One strategy that many states have already adopted is extending the length of time that youth spend in foster care:  18 states and the District of Columbia have implemented extended foster care, which has surely kept some older foster youth from becoming homeless by keeping them engaged in the child welfare support system for a few more years. But what programs are most effective for preventing and ending homelessness for foster youth after they leave foster care?

One program that the report examines is the Family Unification Program (FUP) voucher system. It provides youth who are aging out of foster care with a housing voucher and supportive services for 18 months. Unfortunately, with less than half of all public housing authorities currently providing FUP vouchers to youth, youth make up only 14 percent of FUP participants. The 18-month time-limit also makes FUP vouchers for youth difficult to administer. In its report, HUD recommends that public housing authorities maintain a set number of vouchers just for youth and extend the time limit on vouchers to at least 24 months.
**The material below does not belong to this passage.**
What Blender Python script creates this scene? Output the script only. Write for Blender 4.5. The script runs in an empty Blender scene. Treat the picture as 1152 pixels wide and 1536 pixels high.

If anything, the most revealing part of “Housing for Youth Aging Out of Foster Care” is its call for more extensive and rigorous research on this population of homeless and unstably housed youth. While a variety of federal, state, and local housing and homelessness prevention programs exist to serve youth aging out of foster care, we still have very limited research to guide us.

Once we better understand these youth and their needs, we’ll be better able to help them make the transition into the healthy and stable adulthood they all deserve.